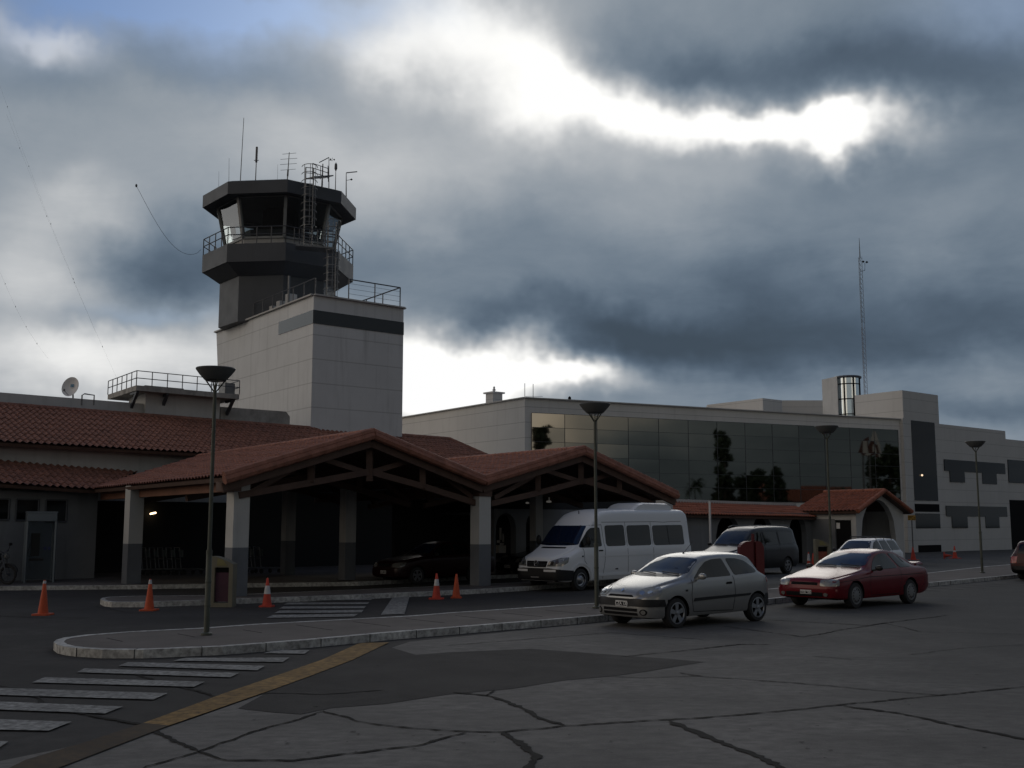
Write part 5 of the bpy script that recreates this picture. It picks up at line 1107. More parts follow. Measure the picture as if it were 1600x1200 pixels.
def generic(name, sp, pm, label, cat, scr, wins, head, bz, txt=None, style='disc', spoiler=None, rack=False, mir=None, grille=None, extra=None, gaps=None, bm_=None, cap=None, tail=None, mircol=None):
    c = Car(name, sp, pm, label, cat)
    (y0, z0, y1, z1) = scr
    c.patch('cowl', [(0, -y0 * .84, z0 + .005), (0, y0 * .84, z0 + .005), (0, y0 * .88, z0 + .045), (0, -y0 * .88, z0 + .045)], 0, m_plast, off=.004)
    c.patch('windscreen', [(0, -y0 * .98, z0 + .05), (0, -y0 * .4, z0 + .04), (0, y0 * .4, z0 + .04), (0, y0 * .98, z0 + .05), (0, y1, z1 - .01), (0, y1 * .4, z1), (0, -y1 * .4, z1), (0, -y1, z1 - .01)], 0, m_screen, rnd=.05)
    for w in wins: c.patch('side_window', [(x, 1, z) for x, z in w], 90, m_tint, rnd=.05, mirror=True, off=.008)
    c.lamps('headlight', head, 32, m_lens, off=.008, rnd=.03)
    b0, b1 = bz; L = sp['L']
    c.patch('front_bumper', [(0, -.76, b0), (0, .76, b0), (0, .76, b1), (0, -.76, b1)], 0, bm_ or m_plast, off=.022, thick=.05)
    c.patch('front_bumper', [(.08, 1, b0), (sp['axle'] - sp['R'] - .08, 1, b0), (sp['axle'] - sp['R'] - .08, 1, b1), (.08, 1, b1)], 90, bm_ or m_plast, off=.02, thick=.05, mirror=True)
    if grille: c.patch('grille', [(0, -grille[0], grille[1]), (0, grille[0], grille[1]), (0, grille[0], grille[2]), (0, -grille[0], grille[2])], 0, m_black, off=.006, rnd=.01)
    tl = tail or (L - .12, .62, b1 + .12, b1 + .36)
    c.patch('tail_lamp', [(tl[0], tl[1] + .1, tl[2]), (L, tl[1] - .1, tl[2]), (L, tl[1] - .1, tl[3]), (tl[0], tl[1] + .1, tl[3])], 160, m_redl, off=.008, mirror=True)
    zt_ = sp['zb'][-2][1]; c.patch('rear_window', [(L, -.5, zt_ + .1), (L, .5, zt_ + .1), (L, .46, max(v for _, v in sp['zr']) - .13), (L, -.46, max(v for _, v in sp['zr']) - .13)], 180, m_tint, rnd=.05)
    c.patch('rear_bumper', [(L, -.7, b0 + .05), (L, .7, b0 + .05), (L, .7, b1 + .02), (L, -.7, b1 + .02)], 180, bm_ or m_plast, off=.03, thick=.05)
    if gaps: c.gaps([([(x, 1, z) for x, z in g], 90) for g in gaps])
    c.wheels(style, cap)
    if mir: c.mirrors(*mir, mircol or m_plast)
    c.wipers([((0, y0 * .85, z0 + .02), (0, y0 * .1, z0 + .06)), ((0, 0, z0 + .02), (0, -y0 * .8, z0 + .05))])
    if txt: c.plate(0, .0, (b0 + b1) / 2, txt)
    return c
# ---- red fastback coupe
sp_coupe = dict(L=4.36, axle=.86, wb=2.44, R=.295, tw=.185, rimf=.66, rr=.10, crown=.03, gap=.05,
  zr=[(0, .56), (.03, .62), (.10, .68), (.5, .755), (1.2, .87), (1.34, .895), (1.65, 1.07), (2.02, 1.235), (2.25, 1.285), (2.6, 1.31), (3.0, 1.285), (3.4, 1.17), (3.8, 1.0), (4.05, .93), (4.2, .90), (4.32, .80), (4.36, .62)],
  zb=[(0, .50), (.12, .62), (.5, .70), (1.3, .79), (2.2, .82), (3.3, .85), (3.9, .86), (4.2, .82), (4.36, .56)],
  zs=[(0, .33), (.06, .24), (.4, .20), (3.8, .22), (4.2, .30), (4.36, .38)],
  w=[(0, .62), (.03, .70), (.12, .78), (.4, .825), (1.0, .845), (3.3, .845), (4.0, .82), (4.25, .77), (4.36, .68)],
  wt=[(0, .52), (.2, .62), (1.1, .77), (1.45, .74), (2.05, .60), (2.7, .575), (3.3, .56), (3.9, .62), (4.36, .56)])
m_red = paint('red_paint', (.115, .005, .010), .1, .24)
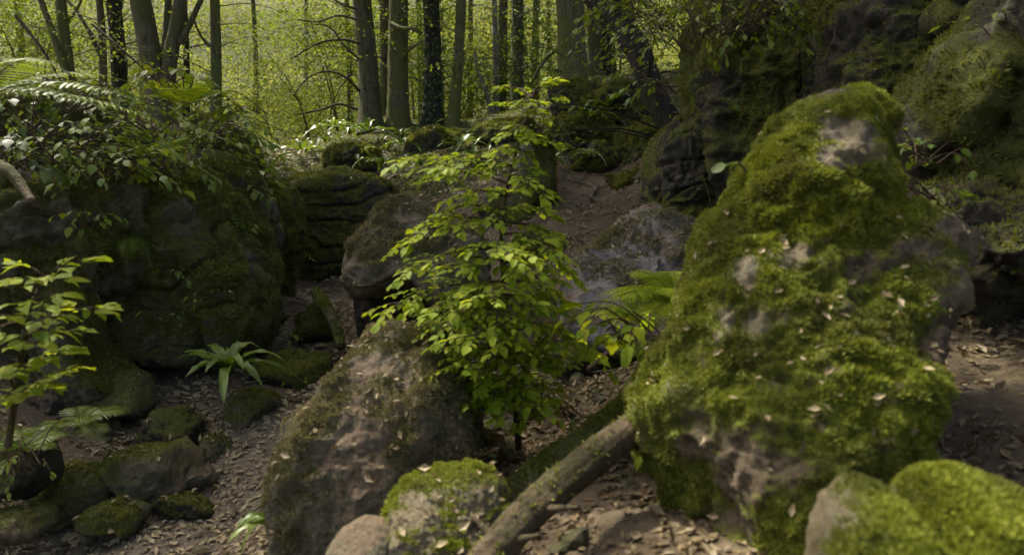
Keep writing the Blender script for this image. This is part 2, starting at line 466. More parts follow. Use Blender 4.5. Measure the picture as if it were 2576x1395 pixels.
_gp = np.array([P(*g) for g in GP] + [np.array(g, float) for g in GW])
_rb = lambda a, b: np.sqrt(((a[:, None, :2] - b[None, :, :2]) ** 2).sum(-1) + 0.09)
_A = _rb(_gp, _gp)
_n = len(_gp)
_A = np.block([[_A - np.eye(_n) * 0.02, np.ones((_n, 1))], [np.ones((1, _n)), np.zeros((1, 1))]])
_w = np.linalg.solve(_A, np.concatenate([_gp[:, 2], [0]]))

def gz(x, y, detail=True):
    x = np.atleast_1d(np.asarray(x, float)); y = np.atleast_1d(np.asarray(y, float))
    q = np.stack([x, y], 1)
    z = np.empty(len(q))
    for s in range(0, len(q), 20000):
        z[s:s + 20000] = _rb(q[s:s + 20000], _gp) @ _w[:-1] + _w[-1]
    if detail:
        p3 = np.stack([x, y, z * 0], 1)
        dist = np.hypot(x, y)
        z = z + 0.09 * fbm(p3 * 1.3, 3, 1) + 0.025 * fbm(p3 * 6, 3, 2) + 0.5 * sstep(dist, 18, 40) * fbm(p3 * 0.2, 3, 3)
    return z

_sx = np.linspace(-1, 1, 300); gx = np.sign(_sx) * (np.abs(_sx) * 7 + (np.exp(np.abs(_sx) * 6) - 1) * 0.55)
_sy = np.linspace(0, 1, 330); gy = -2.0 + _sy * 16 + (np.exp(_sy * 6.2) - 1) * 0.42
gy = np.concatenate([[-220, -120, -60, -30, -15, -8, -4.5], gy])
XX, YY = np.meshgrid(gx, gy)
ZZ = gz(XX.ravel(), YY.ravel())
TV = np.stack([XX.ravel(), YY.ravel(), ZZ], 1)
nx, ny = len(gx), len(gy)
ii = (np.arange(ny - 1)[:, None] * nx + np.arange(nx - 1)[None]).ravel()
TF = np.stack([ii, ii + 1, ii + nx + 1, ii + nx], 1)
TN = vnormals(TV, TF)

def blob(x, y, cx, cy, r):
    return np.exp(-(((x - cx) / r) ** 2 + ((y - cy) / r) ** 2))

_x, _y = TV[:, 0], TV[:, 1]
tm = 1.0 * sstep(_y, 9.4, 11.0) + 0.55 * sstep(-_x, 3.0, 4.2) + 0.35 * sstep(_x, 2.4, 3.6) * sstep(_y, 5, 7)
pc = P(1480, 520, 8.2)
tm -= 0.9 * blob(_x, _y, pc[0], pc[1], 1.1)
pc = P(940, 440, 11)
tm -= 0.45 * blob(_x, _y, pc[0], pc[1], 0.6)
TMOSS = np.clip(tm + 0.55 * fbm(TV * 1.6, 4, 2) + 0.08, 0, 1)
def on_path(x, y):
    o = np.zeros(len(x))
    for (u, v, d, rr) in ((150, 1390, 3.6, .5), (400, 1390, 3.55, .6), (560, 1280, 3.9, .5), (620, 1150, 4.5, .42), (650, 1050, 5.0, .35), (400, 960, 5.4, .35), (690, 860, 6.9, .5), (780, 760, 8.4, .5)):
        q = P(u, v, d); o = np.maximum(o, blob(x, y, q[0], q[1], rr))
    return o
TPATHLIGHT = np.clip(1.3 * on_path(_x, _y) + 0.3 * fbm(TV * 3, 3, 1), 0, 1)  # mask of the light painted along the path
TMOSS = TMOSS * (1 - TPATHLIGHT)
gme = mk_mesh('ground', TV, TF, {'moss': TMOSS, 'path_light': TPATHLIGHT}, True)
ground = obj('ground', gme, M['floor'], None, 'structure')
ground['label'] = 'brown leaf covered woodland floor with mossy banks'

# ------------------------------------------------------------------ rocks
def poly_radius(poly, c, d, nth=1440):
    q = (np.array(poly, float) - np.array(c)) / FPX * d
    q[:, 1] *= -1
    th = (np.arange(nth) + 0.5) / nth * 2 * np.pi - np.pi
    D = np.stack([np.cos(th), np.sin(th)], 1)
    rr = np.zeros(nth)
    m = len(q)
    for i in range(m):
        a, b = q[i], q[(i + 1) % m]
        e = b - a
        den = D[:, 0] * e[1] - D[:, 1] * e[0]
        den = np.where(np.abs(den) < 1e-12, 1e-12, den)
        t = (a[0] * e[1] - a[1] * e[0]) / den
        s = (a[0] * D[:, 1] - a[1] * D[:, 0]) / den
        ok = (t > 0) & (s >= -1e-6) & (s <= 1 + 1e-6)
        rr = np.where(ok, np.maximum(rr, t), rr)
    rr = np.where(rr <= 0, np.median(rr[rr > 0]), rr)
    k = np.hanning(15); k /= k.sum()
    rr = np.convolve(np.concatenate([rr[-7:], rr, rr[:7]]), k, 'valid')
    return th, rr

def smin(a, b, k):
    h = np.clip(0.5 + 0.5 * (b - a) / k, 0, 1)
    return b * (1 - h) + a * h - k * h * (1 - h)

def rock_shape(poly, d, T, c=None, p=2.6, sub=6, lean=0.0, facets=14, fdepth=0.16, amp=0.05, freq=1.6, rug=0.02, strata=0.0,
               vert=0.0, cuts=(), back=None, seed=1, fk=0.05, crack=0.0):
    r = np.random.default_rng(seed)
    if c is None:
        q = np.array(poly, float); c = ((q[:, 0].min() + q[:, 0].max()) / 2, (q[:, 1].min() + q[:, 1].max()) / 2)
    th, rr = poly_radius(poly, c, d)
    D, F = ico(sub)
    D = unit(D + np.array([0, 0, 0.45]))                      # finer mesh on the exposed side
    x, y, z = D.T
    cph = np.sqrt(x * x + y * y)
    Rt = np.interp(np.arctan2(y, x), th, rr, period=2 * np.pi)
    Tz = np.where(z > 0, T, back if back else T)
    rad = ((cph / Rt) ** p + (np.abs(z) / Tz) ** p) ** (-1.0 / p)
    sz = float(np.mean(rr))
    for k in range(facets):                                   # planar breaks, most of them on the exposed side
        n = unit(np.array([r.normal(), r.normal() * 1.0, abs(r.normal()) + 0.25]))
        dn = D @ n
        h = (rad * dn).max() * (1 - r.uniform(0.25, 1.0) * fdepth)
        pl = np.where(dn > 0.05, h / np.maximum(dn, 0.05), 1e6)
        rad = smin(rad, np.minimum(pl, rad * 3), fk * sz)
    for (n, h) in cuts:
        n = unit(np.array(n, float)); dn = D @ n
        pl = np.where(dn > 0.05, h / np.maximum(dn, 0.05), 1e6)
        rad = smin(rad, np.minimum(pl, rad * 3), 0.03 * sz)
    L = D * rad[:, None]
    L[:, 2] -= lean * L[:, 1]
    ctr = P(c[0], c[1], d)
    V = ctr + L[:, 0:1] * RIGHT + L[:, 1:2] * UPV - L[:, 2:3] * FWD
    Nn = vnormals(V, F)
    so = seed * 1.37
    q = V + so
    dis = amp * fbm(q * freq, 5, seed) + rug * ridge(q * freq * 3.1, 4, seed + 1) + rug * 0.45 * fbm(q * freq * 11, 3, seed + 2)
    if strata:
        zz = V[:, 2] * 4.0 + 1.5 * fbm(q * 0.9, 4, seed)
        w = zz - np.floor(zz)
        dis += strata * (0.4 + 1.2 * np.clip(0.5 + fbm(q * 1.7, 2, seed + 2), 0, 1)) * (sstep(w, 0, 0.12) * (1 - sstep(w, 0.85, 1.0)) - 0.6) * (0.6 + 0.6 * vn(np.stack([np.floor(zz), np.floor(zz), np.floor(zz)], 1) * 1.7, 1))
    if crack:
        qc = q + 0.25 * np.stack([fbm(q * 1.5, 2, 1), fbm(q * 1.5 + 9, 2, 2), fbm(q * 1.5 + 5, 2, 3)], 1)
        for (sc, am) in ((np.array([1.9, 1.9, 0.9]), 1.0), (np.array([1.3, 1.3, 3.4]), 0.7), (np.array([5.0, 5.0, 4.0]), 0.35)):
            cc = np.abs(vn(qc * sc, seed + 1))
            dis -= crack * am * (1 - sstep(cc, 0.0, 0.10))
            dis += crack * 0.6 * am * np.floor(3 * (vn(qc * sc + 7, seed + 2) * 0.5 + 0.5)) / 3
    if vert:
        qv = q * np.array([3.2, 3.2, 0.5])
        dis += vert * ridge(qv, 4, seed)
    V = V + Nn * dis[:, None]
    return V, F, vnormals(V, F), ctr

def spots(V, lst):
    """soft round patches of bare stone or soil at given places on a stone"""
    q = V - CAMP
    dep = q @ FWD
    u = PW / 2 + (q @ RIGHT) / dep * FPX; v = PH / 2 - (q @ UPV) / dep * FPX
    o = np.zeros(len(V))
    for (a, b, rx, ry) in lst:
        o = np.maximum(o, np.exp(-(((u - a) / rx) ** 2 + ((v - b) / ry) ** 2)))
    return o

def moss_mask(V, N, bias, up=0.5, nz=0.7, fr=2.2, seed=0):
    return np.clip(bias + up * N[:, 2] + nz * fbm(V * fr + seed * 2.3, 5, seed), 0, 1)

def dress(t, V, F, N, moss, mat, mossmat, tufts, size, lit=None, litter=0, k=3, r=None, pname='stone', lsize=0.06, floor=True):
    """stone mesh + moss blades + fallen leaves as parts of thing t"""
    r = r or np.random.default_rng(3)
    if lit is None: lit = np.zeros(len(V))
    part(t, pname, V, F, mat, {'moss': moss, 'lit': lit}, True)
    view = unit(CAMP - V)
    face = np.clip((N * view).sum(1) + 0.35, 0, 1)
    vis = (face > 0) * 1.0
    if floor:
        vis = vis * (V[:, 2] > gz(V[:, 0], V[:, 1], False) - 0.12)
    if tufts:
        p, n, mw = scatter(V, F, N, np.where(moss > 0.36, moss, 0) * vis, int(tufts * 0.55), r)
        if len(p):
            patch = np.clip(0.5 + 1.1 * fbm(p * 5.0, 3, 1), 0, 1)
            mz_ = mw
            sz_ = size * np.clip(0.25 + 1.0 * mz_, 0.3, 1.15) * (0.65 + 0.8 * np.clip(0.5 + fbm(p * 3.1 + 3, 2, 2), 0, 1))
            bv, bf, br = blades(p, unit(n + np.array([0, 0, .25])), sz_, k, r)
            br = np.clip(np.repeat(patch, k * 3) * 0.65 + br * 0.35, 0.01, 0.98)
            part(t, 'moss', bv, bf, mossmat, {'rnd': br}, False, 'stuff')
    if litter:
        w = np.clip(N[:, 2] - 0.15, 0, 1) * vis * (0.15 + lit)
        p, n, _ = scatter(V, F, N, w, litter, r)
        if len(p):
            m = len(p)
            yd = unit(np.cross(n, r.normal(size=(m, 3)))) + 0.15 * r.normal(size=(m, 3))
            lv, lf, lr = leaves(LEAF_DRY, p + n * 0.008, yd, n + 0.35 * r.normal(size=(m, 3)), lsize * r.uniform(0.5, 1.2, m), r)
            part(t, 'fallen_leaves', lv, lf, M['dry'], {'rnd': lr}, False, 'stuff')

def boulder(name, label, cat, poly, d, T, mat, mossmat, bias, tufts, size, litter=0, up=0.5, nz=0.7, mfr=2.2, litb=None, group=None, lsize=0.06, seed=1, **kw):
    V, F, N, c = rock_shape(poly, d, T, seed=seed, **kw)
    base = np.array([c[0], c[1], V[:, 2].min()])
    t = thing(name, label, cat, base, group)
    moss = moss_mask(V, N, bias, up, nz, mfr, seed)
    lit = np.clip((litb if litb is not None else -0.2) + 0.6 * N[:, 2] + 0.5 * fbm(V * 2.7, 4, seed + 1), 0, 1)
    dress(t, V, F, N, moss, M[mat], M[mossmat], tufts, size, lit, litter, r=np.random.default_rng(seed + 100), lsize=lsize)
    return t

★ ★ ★

Problem statement »
The lines to be given again exactly are those from the one containing "Keep writing the" up to and including the one containing "return np.exp(-(((x - cx)".

Result of this task »
Keep writing the Blender script for this image. This is part 2, starting at line 466. More parts follow. Use Blender 4.5. Measure the picture as if it were 2576x1395 pixels.
_gp = np.array([P(*g) for g in GP] + [np.array(g, float) for g in GW])
_rb = lambda a, b: np.sqrt(((a[:, None, :2] - b[None, :, :2]) ** 2).sum(-1) + 0.09)
_A = _rb(_gp, _gp)
_n = len(_gp)
_A = np.block([[_A - np.eye(_n) * 0.02, np.ones((_n, 1))], [np.ones((1, _n)), np.zeros((1, 1))]])
_w = np.linalg.solve(_A, np.concatenate([_gp[:, 2], [0]]))

def gz(x, y, detail=True):
    x = np.atleast_1d(np.asarray(x, float)); y = np.atleast_1d(np.asarray(y, float))
    q = np.stack([x, y], 1)
    z = np.empty(len(q))
    for s in range(0, len(q), 20000):
        z[s:s + 20000] = _rb(q[s:s + 20000], _gp) @ _w[:-1] + _w[-1]
    if detail:
        p3 = np.stack([x, y, z * 0], 1)
        dist = np.hypot(x, y)
        z = z + 0.09 * fbm(p3 * 1.3, 3, 1) + 0.025 * fbm(p3 * 6, 3, 2) + 0.5 * sstep(dist, 18, 40) * fbm(p3 * 0.2, 3, 3)
    return z

_sx = np.linspace(-1, 1, 300); gx = np.sign(_sx) * (np.abs(_sx) * 7 + (np.exp(np.abs(_sx) * 6) - 1) * 0.55)
_sy = np.linspace(0, 1, 330); gy = -2.0 + _sy * 16 + (np.exp(_sy * 6.2) - 1) * 0.42
gy = np.concatenate([[-220, -120, -60, -30, -15, -8, -4.5], gy])
XX, YY = np.meshgrid(gx, gy)
ZZ = gz(XX.ravel(), YY.ravel())
TV = np.stack([XX.ravel(), YY.ravel(), ZZ], 1)
nx, ny = len(gx), len(gy)
ii = (np.arange(ny - 1)[:, None] * nx + np.arange(nx - 1)[None]).ravel()
TF = np.stack([ii, ii + 1, ii + nx + 1, ii + nx], 1)
TN = vnormals(TV, TF)

def blob(x, y, cx, cy, r):
    return np.exp(-(((x - cx) / r) ** 2 + ((y - cy) / r) ** 2))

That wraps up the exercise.